『ブギウギ』小雪の起用理由は“母性” 制作統括も驚いた“押しの強いおかあちゃん”ぶり

『ブギウギ』小雪の起用理由は“母性”

 NHK連続テレビ小説『ブギウギ』が現在放送中。“ブギの女王”と呼ばれる笠置シヅ子をモデルに、大阪の銭湯の看板娘・花田鈴子=福来スズ子(趣里)が戦後のスターへと上り詰めていく姿を描く。

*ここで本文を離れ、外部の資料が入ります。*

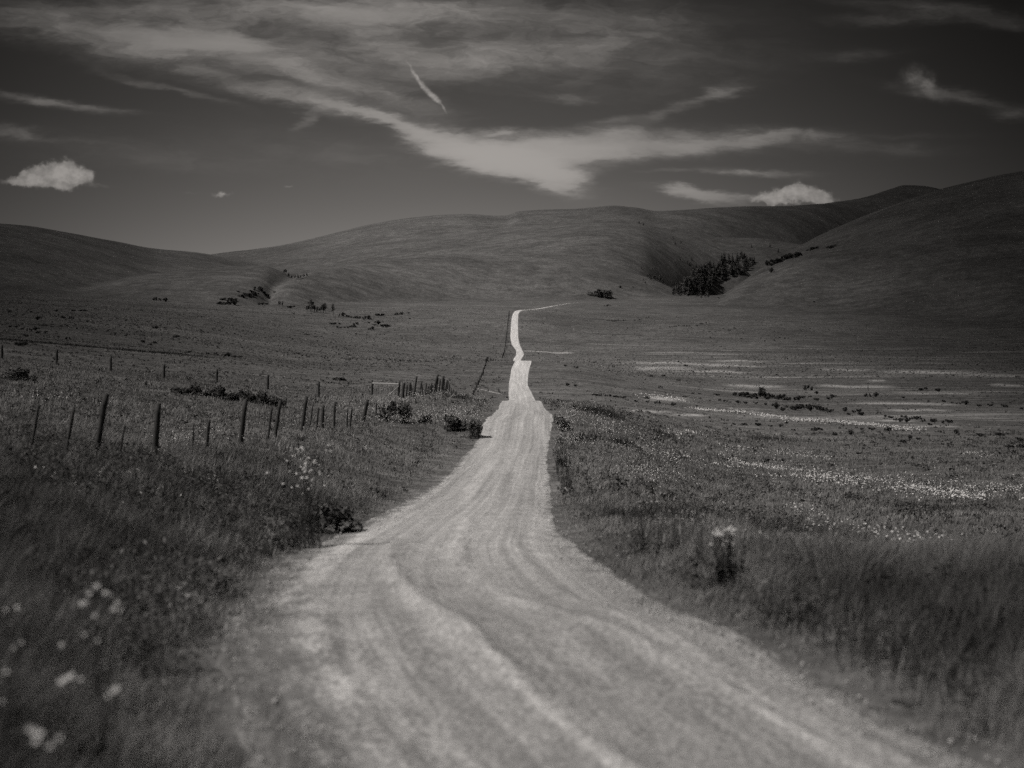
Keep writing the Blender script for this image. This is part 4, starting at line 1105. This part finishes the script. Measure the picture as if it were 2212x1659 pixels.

 スズ子と愛助(水上恒司)の恋が熱を帯びるなか、第59回では小雪演じる愛助の母・村山トミが本格登場。村山興業の社長であるトミは、女手一つで日本を代表する興行会社へ成長させた関西の女傑。画面に姿を現すなり、その“ラスボス感”に圧倒されてしまうが、制作統括の福岡利武がキャスティングする上で重視したのは、あくまで“母性”だったという。

「スズ子の好きな人の母であり、大きな会社の社長。さらには息子への愛がすごく強くて、『しっかりと育てたい』という思いがある母役をどうしようかなと。そんなときに小雪さんが出演されている映画を見て、とても母性あふれるお芝居をされていて感動したんです。トミはあまりにラスボス感が出すぎて敵に見えてしまうのは嫌だったので、“大きな母性がゆえにそうさせる”といったところを表現したいなと思って、小雪さんにお願いしました」

 方言に不安があった小雪は、オファーを受ける決断をする前に、まずは大阪弁を練習するところからスタートしたという。福岡は「やはり言葉が難しく、母性も含めて『感情的な表現をしようとすると、どうしても大阪言葉が出てこない』とおっしゃっていました。本当に悩まれた上で『やります』とお返事をいただけましたが、そこから何度もセリフの練習を繰り返して、撮影に臨まれていました」と振り返る。

 一方で、「衣装部が非常に仕立てのいい着物を選びまして、さらには髪型などもセットしたところ、完璧にラスボスが出来上がってしまいました(笑)」とも。「お着物も、昭和の日本髪もよくお似合いで、ものすごい存在感ですよね。ご本人は難しいとおっしゃっていましたが、大阪弁がとても達者で、予想以上に“押しの強いおかあちゃん”ができたので私自身も驚きました。坂口役の黒田(有)さんも『すごく怖い』と言っていました(笑)」

 現場では、愛助演じる水上のことを「本当の息子みたい」とかわいがっていたそうで、「小雪さんからもたくさん話しかけて、いろいろとお話されていました。『どこで何を食べた』とか、『大阪のお好み焼きは美味しい』とか、食べ物の話をしていましたね」とほほえましい親子のやり取りを明かす。

 一方、「趣里さんについては『小さな体で魅せるパワフルなステージが本当に素晴らしい』とおっしゃっていました。お互いに方言の苦労話をされることはありましたが、シビアな表情で対峙しなければいけない場面があったので、小雪さんとしても(撮影の合間に)あまり趣里さんの方に行かないほうがいいのではないかと、少し気を使われていたのかもしれません」と2人の距離感を語り、「趣里さんもストレスなくお芝居されていて、現場の雰囲気もすごく自然でした。お互いに言葉を交わさずとも、お芝居の“間”が整っていくような感じだったのではないでしょうか」と分析した。